Initially an inert gas (plasma gas - Argon) is sent inside a vertical column of the reactor at a predetermined flow rate and pressure. A plasma arc is generated by the 100 kW, 3 phase AC electrode system configured at the top of the vertical column.
The plasma is powered by a 3-phase AC plasma power supply (600 Hz, 0-400 A, 263 kVA maximum power). Each of the three phases of the power supply is connected to the graphite electrodes of a 3-phase plasma torch located at the upper part of a reactor.
Thermal plasma is generated by an arc discharge between the three graphite electrodes in the plasma gas stream being used as a conducting medium.
Post the ignition of the plasma, a hydrocarbon precursor is introduced into the system at various ratios (Plasma gas/hydrocarbon gas) to get a 98% cracking efficiency with a H2 production rate of 3-4 kg/hr and 9-12 kg/hr carbon black.
Plasma density is tuned to regulate the gas temperature and methyl radical formation by controlling the input power and the partial pressure.
A quenching/sampling system collects the high temperature gas at a predetermined position, cools it down rapidly to the conditions chosen to produce fullerenes (quenching) and extracts the resulting product from the reactor.
Use Case 2 - Plastic Waste as Feedstock
Using HDPE (High Density Polyethylene) as Plastic Waste:
For the treatment of plastic wastes (HDPE pellets), a special powder injection system is employed to mix the solid carbonaceous precursor with a suspending gas to transport the mixture inside the reactor.
This aerosol flows across the plasma, reaching the highest temperature region in the reactor.

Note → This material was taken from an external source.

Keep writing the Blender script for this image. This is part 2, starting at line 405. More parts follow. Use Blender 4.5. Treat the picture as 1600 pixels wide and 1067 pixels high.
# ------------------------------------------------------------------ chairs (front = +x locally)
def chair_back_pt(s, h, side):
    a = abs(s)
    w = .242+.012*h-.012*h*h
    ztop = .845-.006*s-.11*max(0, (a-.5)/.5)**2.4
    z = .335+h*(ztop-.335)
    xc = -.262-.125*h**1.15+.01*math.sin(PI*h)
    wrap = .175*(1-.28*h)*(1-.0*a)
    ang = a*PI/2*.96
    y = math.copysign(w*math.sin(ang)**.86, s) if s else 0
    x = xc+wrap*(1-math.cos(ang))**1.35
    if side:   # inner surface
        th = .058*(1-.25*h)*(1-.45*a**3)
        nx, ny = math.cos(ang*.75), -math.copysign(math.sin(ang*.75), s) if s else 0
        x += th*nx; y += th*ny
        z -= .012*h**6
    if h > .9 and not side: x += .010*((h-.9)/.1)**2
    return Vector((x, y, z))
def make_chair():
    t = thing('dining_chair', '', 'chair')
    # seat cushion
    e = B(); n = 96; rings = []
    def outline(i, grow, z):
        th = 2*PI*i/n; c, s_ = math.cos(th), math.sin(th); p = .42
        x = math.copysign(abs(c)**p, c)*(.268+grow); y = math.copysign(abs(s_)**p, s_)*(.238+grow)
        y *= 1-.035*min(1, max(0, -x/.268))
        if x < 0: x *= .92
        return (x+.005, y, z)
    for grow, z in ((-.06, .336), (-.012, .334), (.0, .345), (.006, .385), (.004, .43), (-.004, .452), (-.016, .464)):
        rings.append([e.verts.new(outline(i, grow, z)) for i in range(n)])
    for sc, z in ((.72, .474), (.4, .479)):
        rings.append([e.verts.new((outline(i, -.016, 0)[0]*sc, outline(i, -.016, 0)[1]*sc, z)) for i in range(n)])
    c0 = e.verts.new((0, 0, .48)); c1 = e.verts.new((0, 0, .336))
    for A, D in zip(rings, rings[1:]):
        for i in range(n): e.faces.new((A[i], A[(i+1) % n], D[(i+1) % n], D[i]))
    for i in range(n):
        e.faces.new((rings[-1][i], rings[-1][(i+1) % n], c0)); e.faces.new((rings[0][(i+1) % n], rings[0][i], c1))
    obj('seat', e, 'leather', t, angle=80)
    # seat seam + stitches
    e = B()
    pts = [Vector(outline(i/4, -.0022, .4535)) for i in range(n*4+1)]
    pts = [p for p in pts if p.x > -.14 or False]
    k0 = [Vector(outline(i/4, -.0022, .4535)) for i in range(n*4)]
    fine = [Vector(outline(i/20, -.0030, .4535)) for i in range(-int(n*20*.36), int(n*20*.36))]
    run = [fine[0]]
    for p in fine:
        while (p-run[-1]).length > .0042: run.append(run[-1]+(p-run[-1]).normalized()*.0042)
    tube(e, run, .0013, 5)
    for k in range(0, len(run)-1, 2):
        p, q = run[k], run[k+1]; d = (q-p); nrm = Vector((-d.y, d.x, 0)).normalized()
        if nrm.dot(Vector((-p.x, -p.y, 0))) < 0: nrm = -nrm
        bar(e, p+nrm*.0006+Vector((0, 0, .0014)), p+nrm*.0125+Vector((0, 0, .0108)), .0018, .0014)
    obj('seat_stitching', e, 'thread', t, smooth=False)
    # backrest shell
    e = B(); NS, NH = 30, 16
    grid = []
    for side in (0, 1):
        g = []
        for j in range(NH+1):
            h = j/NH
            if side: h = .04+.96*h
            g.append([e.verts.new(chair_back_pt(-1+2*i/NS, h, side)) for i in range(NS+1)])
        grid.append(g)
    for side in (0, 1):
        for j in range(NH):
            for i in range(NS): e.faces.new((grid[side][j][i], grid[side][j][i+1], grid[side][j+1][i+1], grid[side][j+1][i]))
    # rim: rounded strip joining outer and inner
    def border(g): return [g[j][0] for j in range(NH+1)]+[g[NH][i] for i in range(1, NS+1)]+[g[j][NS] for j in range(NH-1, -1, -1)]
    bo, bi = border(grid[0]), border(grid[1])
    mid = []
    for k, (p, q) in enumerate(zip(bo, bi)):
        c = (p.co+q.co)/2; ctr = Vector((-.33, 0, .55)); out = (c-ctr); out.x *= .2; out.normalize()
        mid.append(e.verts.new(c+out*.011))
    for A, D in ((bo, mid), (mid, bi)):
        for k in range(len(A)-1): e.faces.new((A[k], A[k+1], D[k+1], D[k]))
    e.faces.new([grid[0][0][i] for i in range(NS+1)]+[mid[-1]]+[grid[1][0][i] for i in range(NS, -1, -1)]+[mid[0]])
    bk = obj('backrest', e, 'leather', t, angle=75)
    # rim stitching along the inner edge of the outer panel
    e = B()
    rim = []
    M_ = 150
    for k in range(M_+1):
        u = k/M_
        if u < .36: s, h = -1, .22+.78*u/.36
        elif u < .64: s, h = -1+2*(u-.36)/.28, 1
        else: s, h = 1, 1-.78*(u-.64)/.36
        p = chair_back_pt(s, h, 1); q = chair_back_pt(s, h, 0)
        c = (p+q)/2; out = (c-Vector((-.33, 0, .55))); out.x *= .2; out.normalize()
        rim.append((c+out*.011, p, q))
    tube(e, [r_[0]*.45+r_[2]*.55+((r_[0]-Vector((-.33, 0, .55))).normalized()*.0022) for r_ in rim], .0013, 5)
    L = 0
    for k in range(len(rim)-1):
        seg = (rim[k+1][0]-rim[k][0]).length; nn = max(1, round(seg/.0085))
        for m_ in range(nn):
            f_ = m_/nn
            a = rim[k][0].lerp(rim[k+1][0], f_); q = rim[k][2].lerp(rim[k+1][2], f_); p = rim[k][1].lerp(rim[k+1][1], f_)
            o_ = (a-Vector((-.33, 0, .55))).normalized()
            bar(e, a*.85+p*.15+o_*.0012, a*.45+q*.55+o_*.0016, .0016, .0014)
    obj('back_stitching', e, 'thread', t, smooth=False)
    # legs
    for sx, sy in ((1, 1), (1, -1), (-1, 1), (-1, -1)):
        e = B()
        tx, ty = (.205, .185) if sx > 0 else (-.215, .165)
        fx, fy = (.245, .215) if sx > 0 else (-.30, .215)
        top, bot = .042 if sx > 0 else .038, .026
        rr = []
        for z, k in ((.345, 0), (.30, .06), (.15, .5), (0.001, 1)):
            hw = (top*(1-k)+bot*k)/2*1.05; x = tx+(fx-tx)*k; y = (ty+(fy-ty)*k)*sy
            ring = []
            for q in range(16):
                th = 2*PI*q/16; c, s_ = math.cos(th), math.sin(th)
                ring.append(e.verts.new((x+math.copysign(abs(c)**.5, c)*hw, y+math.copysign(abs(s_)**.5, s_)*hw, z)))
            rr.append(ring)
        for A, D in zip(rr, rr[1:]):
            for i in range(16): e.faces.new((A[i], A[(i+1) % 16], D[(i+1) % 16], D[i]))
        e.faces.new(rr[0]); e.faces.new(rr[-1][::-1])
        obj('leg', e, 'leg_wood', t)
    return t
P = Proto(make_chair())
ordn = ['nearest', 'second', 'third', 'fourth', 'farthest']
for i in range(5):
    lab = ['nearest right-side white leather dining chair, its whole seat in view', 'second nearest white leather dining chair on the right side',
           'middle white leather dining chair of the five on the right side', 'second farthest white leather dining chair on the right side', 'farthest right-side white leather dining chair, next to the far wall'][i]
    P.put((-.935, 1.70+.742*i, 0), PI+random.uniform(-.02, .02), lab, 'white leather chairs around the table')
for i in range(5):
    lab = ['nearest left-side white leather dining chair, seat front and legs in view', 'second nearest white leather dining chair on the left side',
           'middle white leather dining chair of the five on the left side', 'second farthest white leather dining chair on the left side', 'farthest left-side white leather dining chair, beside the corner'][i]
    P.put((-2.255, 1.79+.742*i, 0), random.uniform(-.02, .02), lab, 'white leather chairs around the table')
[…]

Due to the high enthalpy density obtained, the plastic waste is cracking completely while passing through the plasma zone. The internal shape of the reactor has been designed to improve the conditions for cracking by a strong confinement of the gas flow.
The internal part of the plasma reactor is composed of a high temperature insulator lining (solid graphite and graphite felt) to increase the heat density as well as to decrease the thermal losses from the hot gas through the walls. The external kiln of the reactor is a double wall water cooling cylinder.
Initially an inert gas (plasma gas - N2) is sent inside a vertical column of the reactor at a predetermined flow rate and pressure. A plasma arc is generated by the 100 kW 3 phase AC electrode system configured at the top of the vertical column.
Thermal plasma is generated by an arc discharge between the three graphite electrodes in the plasma gas stream being used as a conducting medium.
Post the ignition of the plasma, HDPE pellets are introduced into the system via powder injection system where a carrier gas is used to carry the aerosol in to the plasma zone.
In the first step of the arc discharge, carbon vapor composed of atomic species and very small clusters is produced by the sublimation of carbon in an inert atmosphere through an electric arc maintained between two electrodes. In a second step, the carbon vapor is expended in an inert gas. In a third step, the carbon vapor is quenched and a part of the small clusters self-assemble to produce fullerenes.
Use Case 3 - Biogas as Feedstock
The methods of producing Hydrogen from Biomass can be broadly classified as physicochemical, thermochemical, and biochemical. Plasma can contribute to the thermochemical route by driving pyrolysis, gasification, and reforming (biogas). In this case, biogas reforming is like the dry reforming of methane except for the difference in feedstock composition, i.e., the methane-to-CO2 ratio of biogas is below the stoichiometric ratio of typical dry reforming.